Provided data:

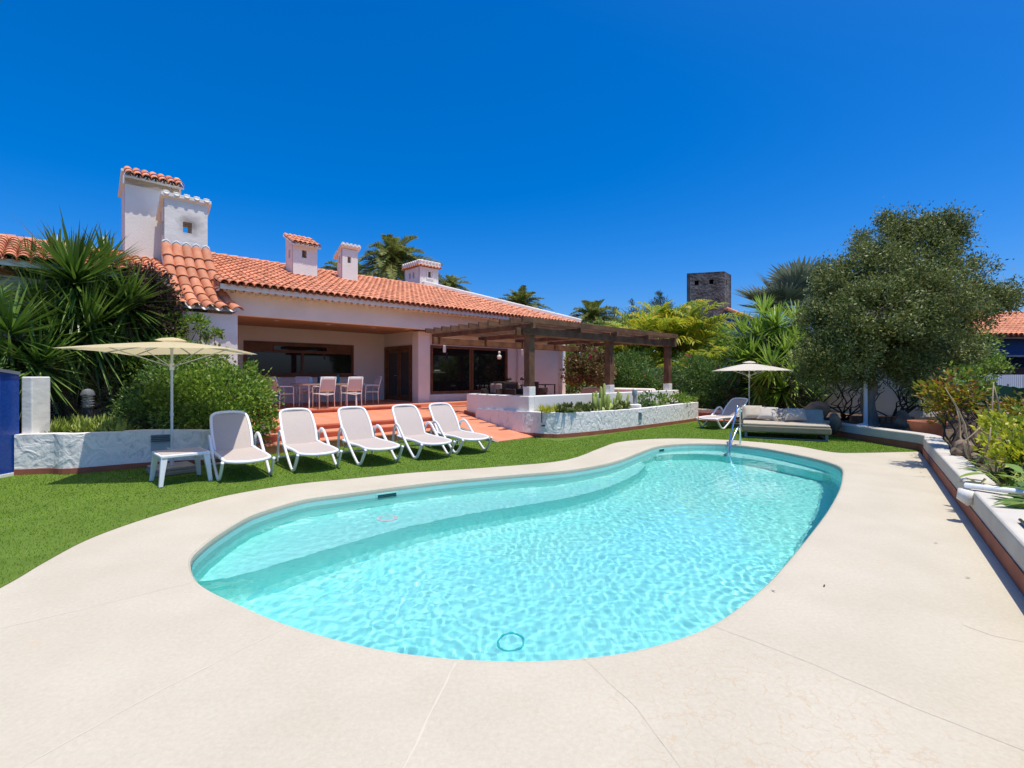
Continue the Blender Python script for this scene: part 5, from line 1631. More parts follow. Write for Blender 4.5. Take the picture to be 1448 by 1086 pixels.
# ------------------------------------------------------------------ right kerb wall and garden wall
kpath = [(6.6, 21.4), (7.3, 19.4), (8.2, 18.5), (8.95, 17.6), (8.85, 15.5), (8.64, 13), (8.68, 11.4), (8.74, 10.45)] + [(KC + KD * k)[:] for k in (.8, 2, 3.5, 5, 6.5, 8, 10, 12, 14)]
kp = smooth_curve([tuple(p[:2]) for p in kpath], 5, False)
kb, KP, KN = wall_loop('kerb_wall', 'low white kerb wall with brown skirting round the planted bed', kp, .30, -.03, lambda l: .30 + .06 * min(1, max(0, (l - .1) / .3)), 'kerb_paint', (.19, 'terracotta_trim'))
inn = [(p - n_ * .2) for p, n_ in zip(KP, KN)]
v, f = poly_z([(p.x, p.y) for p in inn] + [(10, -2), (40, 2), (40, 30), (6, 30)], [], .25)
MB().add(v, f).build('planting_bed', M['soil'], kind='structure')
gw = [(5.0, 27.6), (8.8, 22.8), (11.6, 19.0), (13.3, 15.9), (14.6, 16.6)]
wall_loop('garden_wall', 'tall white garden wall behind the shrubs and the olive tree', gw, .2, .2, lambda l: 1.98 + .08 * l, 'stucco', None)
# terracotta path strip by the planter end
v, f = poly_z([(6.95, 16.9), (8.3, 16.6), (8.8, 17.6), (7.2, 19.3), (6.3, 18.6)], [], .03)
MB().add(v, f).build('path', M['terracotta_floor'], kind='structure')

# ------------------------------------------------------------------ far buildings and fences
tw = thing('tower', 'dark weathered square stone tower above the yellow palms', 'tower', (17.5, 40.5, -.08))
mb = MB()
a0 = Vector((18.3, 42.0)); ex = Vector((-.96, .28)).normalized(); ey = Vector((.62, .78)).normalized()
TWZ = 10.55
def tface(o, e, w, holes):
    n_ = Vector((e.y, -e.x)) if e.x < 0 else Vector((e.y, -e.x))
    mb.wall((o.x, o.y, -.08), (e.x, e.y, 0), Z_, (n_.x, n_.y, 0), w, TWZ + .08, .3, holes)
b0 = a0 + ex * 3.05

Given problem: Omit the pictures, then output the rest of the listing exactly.

Worked solution:
Continue the Blender Python script for this scene: part 5, from line 1631. More parts follow. Write for Blender 4.5. Take the picture to be 1448 by 1086 pixels.
# ------------------------------------------------------------------ right kerb wall and garden wall
kpath = [(6.6, 21.4), (7.3, 19.4), (8.2, 18.5), (8.95, 17.6), (8.85, 15.5), (8.64, 13), (8.68, 11.4), (8.74, 10.45)] + [(KC + KD * k)[:] for k in (.8, 2, 3.5, 5, 6.5, 8, 10, 12, 14)]
kp = smooth_curve([tuple(p[:2]) for p in kpath], 5, False)
kb, KP, KN = wall_loop('kerb_wall', 'low white kerb wall with brown skirting round the planted bed', kp, .30, -.03, lambda l: .30 + .06 * min(1, max(0, (l - .1) / .3)), 'kerb_paint', (.19, 'terracotta_trim'))
inn = [(p - n_ * .2) for p, n_ in zip(KP, KN)]
v, f = poly_z([(p.x, p.y) for p in inn] + [(10, -2), (40, 2), (40, 30), (6, 30)], [], .25)
MB().add(v, f).build('planting_bed', M['soil'], kind='structure')
gw = [(5.0, 27.6), (8.8, 22.8), (11.6, 19.0), (13.3, 15.9), (14.6, 16.6)]
wall_loop('garden_wall', 'tall white garden wall behind the shrubs and the olive tree', gw, .2, .2, lambda l: 1.98 + .08 * l, 'stucco', None)
# terracotta path strip by the planter end
v, f = poly_z([(6.95, 16.9), (8.3, 16.6), (8.8, 17.6), (7.2, 19.3), (6.3, 18.6)], [], .03)
MB().add(v, f).build('path', M['terracotta_floor'], kind='structure')

# ------------------------------------------------------------------ far buildings and fences
tw = thing('tower', 'dark weathered square stone tower above the yellow palms', 'tower', (17.5, 40.5, -.08))
mb = MB()
a0 = Vector((18.3, 42.0)); ex = Vector((-.96, .28)).normalized(); ey = Vector((.62, .78)).normalized()
TWZ = 10.55
def tface(o, e, w, holes):
    n_ = Vector((e.y, -e.x)) if e.x < 0 else Vector((e.y, -e.x))
    mb.wall((o.x, o.y, -.08), (e.x, e.y, 0), Z_, (n_.x, n_.y, 0), w, TWZ + .08, .3, holes)
b0 = a0 + ex * 3.05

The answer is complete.